But Harris' own characterization of Trump as “weird” may date back even further. In his 2021 book, political reporter Edward-Isaac Dovere wrote that Harris reportedly gathered with aides in 2018 to prepare for her own presidential bid.
As staff aimed to prepare her for how she'd react if, during a debate, Trump stood over her as he did Democratic nominee Hillary Clinton in 2016, Harris reportedly quipped, “‘I’d turn around and say, 'Why are you being so weird? What’s wrong with you?'”
On Sunday, Trump spokesman Steven Cheung posted video of Walz calling Trump and Vance “weird” as he stumped for Harris and said the likely Democratic nominee and her backers were themselves out of line for “trying to gaslight everyone into thinking the shooting was staged,” a reference to the assassination attempt at Trump's rally in Pennsylvania.
More broadly, some of Trump's allies have angled to turn the conversation back to Harris and what they portray as her failed policy ideas.

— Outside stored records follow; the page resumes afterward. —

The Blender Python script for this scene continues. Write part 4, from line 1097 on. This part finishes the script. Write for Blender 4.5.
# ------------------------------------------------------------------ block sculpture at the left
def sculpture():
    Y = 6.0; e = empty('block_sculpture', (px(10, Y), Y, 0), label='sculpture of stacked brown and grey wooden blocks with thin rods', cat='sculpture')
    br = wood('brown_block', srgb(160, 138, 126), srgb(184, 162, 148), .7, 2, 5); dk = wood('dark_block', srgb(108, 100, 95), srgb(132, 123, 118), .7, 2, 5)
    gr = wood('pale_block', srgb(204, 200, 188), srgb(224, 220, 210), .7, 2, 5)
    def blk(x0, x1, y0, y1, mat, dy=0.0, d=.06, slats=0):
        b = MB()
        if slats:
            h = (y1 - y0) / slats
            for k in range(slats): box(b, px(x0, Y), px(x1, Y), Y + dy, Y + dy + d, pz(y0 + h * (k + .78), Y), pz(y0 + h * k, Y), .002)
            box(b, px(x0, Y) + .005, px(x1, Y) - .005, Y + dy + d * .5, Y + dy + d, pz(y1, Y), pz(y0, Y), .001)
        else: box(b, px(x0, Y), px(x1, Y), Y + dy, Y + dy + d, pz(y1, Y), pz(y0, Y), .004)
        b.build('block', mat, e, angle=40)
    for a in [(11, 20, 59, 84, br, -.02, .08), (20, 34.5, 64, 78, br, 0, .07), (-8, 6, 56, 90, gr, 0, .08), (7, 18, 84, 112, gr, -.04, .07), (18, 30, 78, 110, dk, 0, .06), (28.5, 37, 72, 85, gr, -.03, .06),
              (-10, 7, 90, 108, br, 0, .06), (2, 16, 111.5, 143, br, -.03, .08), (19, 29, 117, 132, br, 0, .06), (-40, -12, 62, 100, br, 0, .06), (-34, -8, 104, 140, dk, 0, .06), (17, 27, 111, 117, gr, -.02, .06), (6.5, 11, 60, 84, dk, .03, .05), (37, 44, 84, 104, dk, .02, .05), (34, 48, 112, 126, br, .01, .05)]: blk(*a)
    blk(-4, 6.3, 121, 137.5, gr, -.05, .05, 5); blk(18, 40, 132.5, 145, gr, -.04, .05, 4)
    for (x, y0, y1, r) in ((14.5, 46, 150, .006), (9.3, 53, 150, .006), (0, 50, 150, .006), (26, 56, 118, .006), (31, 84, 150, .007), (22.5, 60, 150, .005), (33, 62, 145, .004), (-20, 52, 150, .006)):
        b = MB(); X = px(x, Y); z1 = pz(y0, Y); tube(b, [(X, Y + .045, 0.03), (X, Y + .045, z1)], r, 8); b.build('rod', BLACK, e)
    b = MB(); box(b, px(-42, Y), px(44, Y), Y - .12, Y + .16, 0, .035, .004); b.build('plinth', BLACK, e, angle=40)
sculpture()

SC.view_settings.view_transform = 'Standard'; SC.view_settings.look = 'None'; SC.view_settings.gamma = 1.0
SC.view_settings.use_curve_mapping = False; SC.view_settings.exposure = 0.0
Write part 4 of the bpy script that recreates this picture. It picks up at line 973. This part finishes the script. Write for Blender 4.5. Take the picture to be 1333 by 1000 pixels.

Donald Trump Jr., the former president's oldest son, took to X on Monday to ask, “You know what’s really weird? Soft on crime politicians like Kamala allowing illegal aliens out of prison so they can violently assault Americans.”
On Saturday, Vance reposted an X video Trump Jr. shared in which Harris talked about “climate anxiety, which is fear of the future and the unknown of whether it makes sense for you to even think about having children.”
“It’s almost like these people don’t want young people starting families or something," Vance wrote. "Really weird stuff.”
Republicans have long shared clips of Harris' laugh and some of her jokes or stories to try to make the vice president seem weird — notably an anecdote she told last year about her mother scolding her, “You think you just fell out of a coconut tree?”
The “coconut tree” story has itself become a Democratic in-joke in the days since Harris took over the campaign. Many of her supporters have embraced coconut emojis in their online accounts.
Calling Republicans “weird” may be a way to take Republicans’ previous tactics and make them their own, said Matt Sienkiewicz, a communication professor at Boston College.
University at Buffalo political communication professor Jacob Neiheisel compared the “weird” message to Arizona Sen. John McCain’s 2008 attempt to portray Barack Obama as a celebrity with no real accomplishments.
“At a functional level, I think that this might be part of a concerted attempt to mitigate some of the longstanding efforts on the right to paint Harris in a similar way,” Neiheisel said.